6. Acronym originally means “Duterte Death Squad,” pertaining to a vigilante group in Davao City that “punishes” criminals. Allegedly under Duterte when he was still the city’s mayor, “DDS” later referred to his supporters.

7. Literally “yellow-colored.” Originally refers to “yellow” unions that capitulate to the demands of the capitalist. Later, pertains to the allies of the Liberal party and the Aquino clan — which lost in the previous elections.

8. Slavoj Zizek, “Why are Laibach and the Neue Slowenische Kunst not Fascists?,” The Universal Exception (New York: Continuum, 2006).

9. Other similiar strategies were employed in zines Klasiko Katalogo (2018) and PI081 (2019?); the former is a catalog of fascist books sold in a future Filipinorth, while the latter is a draft syllabus for an introductory course on Marcos Studies. Possibly not suited too for the general reader’s patience is “Postscript to a Transmutation” in the forthcoming Sigwa: Climate Fiction Anthology from the Philippines (editors: Paolo Enrico Melendez, Kristine Ong Muslim, Mia Tijam).

10. This zine found its way to Kristine Ong Muslim’s and Angelo Suarez’s list of recommended titles.

11. Terry Eagleton, Why Marx Was Right (New Haven, CT: Yale University Press, 2011). 

12. Similar efforts are the comics documentation or retelling of Sama-samang Artista para sa Kilusang Agraryo (SAKA; approximately, Collective of Artists for Agrarian Movement) for Negros 14, peasants in the Visayas region massacred by military elements, and workshops for San Roque residents by Better Living Through Xeroxography (BLTX).
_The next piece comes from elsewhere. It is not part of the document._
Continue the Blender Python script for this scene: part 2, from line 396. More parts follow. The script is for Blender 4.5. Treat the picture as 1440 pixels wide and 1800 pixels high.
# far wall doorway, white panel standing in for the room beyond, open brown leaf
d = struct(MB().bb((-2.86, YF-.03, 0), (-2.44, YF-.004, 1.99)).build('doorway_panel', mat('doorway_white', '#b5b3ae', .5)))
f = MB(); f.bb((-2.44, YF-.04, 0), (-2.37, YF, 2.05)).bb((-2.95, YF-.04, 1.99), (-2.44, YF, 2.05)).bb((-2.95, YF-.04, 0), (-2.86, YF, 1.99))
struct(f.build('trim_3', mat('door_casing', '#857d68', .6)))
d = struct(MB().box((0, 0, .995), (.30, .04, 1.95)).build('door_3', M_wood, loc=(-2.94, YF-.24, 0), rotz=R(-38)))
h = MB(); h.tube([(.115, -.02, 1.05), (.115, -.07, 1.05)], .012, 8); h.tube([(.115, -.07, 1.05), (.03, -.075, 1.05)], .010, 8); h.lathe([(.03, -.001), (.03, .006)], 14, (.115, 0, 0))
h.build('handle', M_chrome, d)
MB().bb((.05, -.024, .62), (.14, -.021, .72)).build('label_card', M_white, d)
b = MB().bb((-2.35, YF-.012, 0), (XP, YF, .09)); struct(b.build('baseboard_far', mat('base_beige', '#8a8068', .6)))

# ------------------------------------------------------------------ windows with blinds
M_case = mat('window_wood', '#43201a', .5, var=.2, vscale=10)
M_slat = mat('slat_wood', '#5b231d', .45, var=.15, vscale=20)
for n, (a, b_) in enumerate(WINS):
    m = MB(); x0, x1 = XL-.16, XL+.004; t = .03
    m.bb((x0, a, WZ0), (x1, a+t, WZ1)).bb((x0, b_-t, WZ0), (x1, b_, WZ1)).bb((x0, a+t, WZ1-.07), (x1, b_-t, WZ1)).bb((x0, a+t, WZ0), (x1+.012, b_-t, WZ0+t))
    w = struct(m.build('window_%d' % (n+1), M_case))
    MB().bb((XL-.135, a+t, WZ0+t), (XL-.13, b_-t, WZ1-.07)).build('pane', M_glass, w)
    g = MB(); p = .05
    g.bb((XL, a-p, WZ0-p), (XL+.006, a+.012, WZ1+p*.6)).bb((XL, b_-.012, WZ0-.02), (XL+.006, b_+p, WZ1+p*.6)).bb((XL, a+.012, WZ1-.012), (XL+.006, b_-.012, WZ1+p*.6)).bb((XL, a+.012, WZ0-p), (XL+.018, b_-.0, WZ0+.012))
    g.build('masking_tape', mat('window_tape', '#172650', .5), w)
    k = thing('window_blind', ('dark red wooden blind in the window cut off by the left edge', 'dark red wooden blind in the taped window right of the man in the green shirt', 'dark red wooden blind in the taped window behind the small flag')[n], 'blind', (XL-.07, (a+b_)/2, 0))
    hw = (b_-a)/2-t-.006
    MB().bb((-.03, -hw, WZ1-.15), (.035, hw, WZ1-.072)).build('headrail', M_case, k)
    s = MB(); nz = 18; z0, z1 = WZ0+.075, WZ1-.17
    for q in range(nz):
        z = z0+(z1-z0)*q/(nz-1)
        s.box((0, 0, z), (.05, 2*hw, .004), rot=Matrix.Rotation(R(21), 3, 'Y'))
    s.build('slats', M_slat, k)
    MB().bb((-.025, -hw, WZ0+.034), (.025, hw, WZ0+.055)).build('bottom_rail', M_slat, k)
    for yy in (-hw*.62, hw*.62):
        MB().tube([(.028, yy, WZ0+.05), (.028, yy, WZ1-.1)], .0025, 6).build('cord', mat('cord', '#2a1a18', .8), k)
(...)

If SOS consolidates a network of advocates of the national minorities for producing independent zines, SAKA and BLTX links cultural producers, such as komix creators, to the peasant sector and the ubran poor, respectively. 

13. Edel Garcellano, “Extra Memo,” 24/7 Walang Panahon: The 2004–2005 Philippine Collegian Anthology (2005). 

14. A line “divides art from life” and poets’ “words on the page simply cannot stand-in for [their] bodies [in street protests].” See “Archiving the Present: Ivy Alvarez interviews Conchitina Cruz.”

15. Alexander Bogdanov, Red Star: The First Bolshevik Utopia (Bloomington, IN: Indiana University Press, 1984).